--- start Provided data ---

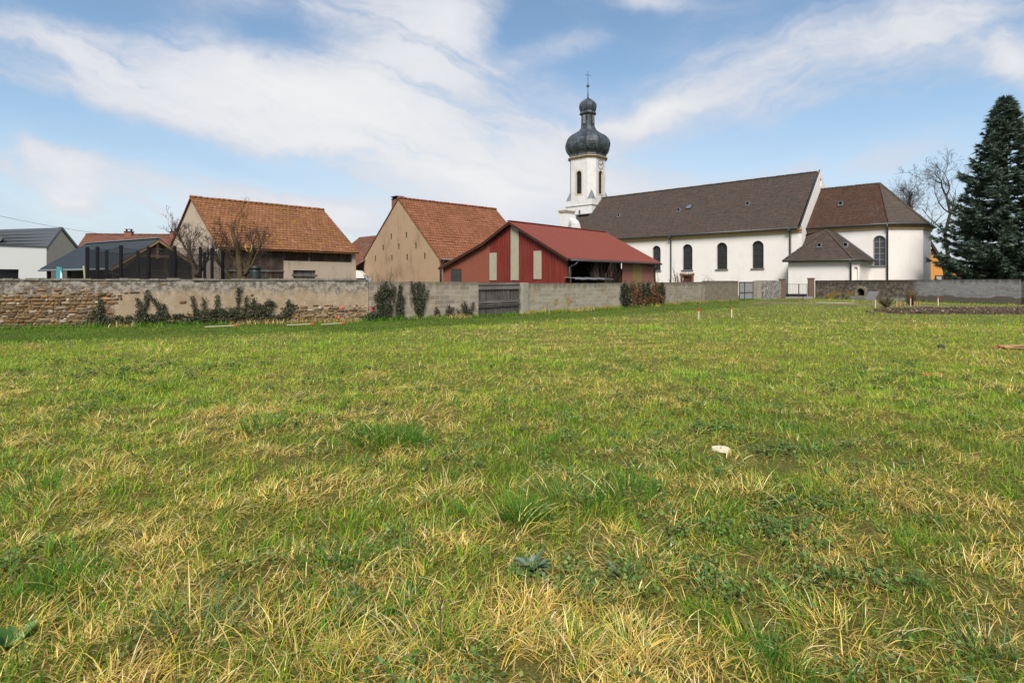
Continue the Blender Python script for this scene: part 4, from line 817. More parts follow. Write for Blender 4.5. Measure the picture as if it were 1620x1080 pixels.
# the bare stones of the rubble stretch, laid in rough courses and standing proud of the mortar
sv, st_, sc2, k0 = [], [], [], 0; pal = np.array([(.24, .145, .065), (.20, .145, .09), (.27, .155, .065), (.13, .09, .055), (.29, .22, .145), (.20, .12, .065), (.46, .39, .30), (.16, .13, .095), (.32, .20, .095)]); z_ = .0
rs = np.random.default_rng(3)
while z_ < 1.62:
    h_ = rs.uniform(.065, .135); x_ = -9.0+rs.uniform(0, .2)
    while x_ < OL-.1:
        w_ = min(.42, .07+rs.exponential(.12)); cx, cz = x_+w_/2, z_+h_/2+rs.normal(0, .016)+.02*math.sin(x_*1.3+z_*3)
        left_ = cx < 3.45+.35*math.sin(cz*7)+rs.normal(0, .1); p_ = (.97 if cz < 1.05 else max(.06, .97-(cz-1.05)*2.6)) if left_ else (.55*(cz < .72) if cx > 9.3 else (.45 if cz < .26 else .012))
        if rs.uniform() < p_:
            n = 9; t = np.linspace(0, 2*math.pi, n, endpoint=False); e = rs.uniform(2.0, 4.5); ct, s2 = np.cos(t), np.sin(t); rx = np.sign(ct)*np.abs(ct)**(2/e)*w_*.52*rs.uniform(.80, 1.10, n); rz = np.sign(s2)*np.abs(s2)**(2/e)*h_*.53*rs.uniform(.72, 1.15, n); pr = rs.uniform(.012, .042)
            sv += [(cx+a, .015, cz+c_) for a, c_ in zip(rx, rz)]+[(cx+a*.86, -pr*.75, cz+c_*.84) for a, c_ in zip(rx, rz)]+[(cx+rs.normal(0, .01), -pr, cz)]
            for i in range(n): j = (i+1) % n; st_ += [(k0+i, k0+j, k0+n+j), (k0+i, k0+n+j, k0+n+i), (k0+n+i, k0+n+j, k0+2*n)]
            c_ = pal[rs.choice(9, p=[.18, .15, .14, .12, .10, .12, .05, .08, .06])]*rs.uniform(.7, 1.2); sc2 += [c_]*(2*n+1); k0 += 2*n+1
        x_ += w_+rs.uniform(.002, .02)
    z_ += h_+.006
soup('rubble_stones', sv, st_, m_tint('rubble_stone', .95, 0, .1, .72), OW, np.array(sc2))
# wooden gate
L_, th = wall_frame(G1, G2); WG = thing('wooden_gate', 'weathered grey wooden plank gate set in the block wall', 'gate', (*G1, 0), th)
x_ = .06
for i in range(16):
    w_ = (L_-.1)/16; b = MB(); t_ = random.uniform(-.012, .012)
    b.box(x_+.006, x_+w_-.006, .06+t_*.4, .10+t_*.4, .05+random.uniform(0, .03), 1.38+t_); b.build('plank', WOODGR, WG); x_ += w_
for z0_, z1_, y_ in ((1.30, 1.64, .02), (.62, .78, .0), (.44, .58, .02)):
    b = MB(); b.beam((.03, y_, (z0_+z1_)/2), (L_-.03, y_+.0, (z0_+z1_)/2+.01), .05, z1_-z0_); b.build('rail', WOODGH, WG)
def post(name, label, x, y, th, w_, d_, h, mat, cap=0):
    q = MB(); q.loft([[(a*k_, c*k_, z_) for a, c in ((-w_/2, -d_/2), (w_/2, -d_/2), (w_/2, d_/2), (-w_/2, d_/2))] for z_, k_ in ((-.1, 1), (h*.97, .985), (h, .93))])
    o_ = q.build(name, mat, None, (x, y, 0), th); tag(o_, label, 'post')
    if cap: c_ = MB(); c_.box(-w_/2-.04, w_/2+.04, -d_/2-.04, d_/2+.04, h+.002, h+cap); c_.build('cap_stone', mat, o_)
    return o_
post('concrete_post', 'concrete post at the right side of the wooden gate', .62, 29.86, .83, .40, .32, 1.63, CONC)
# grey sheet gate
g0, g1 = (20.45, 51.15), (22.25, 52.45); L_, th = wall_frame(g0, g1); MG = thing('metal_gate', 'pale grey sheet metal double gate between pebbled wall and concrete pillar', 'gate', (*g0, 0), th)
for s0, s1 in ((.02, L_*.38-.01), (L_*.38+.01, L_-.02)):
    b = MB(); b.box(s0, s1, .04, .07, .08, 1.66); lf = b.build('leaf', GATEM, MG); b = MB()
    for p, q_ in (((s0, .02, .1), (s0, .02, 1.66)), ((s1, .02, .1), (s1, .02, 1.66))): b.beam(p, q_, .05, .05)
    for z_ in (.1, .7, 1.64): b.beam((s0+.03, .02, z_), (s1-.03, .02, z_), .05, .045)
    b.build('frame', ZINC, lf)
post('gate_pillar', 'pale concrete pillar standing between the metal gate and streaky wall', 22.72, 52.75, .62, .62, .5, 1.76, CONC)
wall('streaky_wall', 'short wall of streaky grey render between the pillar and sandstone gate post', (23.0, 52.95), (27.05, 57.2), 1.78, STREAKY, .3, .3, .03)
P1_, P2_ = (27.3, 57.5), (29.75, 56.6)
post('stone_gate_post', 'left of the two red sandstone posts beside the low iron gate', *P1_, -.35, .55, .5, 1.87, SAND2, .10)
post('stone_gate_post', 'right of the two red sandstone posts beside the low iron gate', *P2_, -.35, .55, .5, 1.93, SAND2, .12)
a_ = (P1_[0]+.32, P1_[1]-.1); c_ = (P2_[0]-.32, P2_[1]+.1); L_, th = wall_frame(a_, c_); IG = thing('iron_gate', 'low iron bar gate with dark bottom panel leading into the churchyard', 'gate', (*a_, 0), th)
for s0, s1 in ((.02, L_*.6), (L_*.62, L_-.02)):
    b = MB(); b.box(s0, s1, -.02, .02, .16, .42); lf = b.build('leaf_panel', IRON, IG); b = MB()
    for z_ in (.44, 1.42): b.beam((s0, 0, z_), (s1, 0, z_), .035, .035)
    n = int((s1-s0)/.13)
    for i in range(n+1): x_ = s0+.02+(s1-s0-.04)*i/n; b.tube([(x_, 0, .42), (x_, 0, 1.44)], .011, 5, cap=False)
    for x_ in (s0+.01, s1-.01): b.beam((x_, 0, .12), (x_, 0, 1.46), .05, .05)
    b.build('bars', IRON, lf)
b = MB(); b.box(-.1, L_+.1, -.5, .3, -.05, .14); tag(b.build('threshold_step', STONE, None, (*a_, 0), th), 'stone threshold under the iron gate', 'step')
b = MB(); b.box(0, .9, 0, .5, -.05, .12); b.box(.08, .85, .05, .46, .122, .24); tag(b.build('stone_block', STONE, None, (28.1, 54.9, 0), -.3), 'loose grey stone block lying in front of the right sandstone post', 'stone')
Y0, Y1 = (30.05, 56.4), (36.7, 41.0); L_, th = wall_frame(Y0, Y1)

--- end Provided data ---

Aim: Reproduce every line of the material precisely, omitting its pictures.

Result for this exercise:
Continue the Blender Python script for this scene: part 4, from line 817. More parts follow. Write for Blender 4.5. Measure the picture as if it were 1620x1080 pixels.
# the bare stones of the rubble stretch, laid in rough courses and standing proud of the mortar
sv, st_, sc2, k0 = [], [], [], 0; pal = np.array([(.24, .145, .065), (.20, .145, .09), (.27, .155, .065), (.13, .09, .055), (.29, .22, .145), (.20, .12, .065), (.46, .39, .30), (.16, .13, .095), (.32, .20, .095)]); z_ = .0
rs = np.random.default_rng(3)
while z_ < 1.62:
    h_ = rs.uniform(.065, .135); x_ = -9.0+rs.uniform(0, .2)
    while x_ < OL-.1:
        w_ = min(.42, .07+rs.exponential(.12)); cx, cz = x_+w_/2, z_+h_/2+rs.normal(0, .016)+.02*math.sin(x_*1.3+z_*3)
        left_ = cx < 3.45+.35*math.sin(cz*7)+rs.normal(0, .1); p_ = (.97 if cz < 1.05 else max(.06, .97-(cz-1.05)*2.6)) if left_ else (.55*(cz < .72) if cx > 9.3 else (.45 if cz < .26 else .012))
        if rs.uniform() < p_:
            n = 9; t = np.linspace(0, 2*math.pi, n, endpoint=False); e = rs.uniform(2.0, 4.5); ct, s2 = np.cos(t), np.sin(t); rx = np.sign(ct)*np.abs(ct)**(2/e)*w_*.52*rs.uniform(.80, 1.10, n); rz = np.sign(s2)*np.abs(s2)**(2/e)*h_*.53*rs.uniform(.72, 1.15, n); pr = rs.uniform(.012, .042)
            sv += [(cx+a, .015, cz+c_) for a, c_ in zip(rx, rz)]+[(cx+a*.86, -pr*.75, cz+c_*.84) for a, c_ in zip(rx, rz)]+[(cx+rs.normal(0, .01), -pr, cz)]
            for i in range(n): j = (i+1) % n; st_ += [(k0+i, k0+j, k0+n+j), (k0+i, k0+n+j, k0+n+i), (k0+n+i, k0+n+j, k0+2*n)]
            c_ = pal[rs.choice(9, p=[.18, .15, .14, .12, .10, .12, .05, .08, .06])]*rs.uniform(.7, 1.2); sc2 += [c_]*(2*n+1); k0 += 2*n+1
        x_ += w_+rs.uniform(.002, .02)
    z_ += h_+.006
soup('rubble_stones', sv, st_, m_tint('rubble_stone', .95, 0, .1, .72), OW, np.array(sc2))
# wooden gate
L_, th = wall_frame(G1, G2); WG = thing('wooden_gate', 'weathered grey wooden plank gate set in the block wall', 'gate', (*G1, 0), th)
x_ = .06
for i in range(16):
    w_ = (L_-.1)/16; b = MB(); t_ = random.uniform(-.012, .012)
    b.box(x_+.006, x_+w_-.006, .06+t_*.4, .10+t_*.4, .05+random.uniform(0, .03), 1.38+t_); b.build('plank', WOODGR, WG); x_ += w_
for z0_, z1_, y_ in ((1.30, 1.64, .02), (.62, .78, .0), (.44, .58, .02)):
    b = MB(); b.beam((.03, y_, (z0_+z1_)/2), (L_-.03, y_+.0, (z0_+z1_)/2+.01), .05, z1_-z0_); b.build('rail', WOODGH, WG)
def post(name, label, x, y, th, w_, d_, h, mat, cap=0):
    q = MB(); q.loft([[(a*k_, c*k_, z_) for a, c in ((-w_/2, -d_/2), (w_/2, -d_/2), (w_/2, d_/2), (-w_/2, d_/2))] for z_, k_ in ((-.1, 1), (h*.97, .985), (h, .93))])
    o_ = q.build(name, mat, None, (x, y, 0), th); tag(o_, label, 'post')
    if cap: c_ = MB(); c_.box(-w_/2-.04, w_/2+.04, -d_/2-.04, d_/2+.04, h+.002, h+cap); c_.build('cap_stone', mat, o_)
    return o_
post('concrete_post', 'concrete post at the right side of the wooden gate', .62, 29.86, .83, .40, .32, 1.63, CONC)
# grey sheet gate
g0, g1 = (20.45, 51.15), (22.25, 52.45); L_, th = wall_frame(g0, g1); MG = thing('metal_gate', 'pale grey sheet metal double gate between pebbled wall and concrete pillar', 'gate', (*g0, 0), th)
for s0, s1 in ((.02, L_*.38-.01), (L_*.38+.01, L_-.02)):
    b = MB(); b.box(s0, s1, .04, .07, .08, 1.66); lf = b.build('leaf', GATEM, MG); b = MB()
    for p, q_ in (((s0, .02, .1), (s0, .02, 1.66)), ((s1, .02, .1), (s1, .02, 1.66))): b.beam(p, q_, .05, .05)
    for z_ in (.1, .7, 1.64): b.beam((s0+.03, .02, z_), (s1-.03, .02, z_), .05, .045)
    b.build('frame', ZINC, lf)
post('gate_pillar', 'pale concrete pillar standing between the metal gate and streaky wall', 22.72, 52.75, .62, .62, .5, 1.76, CONC)
wall('streaky_wall', 'short wall of streaky grey render between the pillar and sandstone gate post', (23.0, 52.95), (27.05, 57.2), 1.78, STREAKY, .3, .3, .03)
P1_, P2_ = (27.3, 57.5), (29.75, 56.6)
post('stone_gate_post', 'left of the two red sandstone posts beside the low iron gate', *P1_, -.35, .55, .5, 1.87, SAND2, .10)
post('stone_gate_post', 'right of the two red sandstone posts beside the low iron gate', *P2_, -.35, .55, .5, 1.93, SAND2, .12)
a_ = (P1_[0]+.32, P1_[1]-.1); c_ = (P2_[0]-.32, P2_[1]+.1); L_, th = wall_frame(a_, c_); IG = thing('iron_gate', 'low iron bar gate with dark bottom panel leading into the churchyard', 'gate', (*a_, 0), th)
for s0, s1 in ((.02, L_*.6), (L_*.62, L_-.02)):
    b = MB(); b.box(s0, s1, -.02, .02, .16, .42); lf = b.build('leaf_panel', IRON, IG); b = MB()
    for z_ in (.44, 1.42): b.beam((s0, 0, z_), (s1, 0, z_), .035, .035)
    n = int((s1-s0)/.13)
    for i in range(n+1): x_ = s0+.02+(s1-s0-.04)*i/n; b.tube([(x_, 0, .42), (x_, 0, 1.44)], .011, 5, cap=False)
    for x_ in (s0+.01, s1-.01): b.beam((x_, 0, .12), (x_, 0, 1.46), .05, .05)
    b.build('bars', IRON, lf)
b = MB(); b.box(-.1, L_+.1, -.5, .3, -.05, .14); tag(b.build('threshold_step', STONE, None, (*a_, 0), th), 'stone threshold under the iron gate', 'step')
b = MB(); b.box(0, .9, 0, .5, -.05, .12); b.box(.08, .85, .05, .46, .122, .24); tag(b.build('stone_block', STONE, None, (28.1, 54.9, 0), -.3), 'loose grey stone block lying in front of the right sandstone post', 'stone')
Y0, Y1 = (30.05, 56.4), (36.7, 41.0); L_, th = wall_frame(Y0, Y1)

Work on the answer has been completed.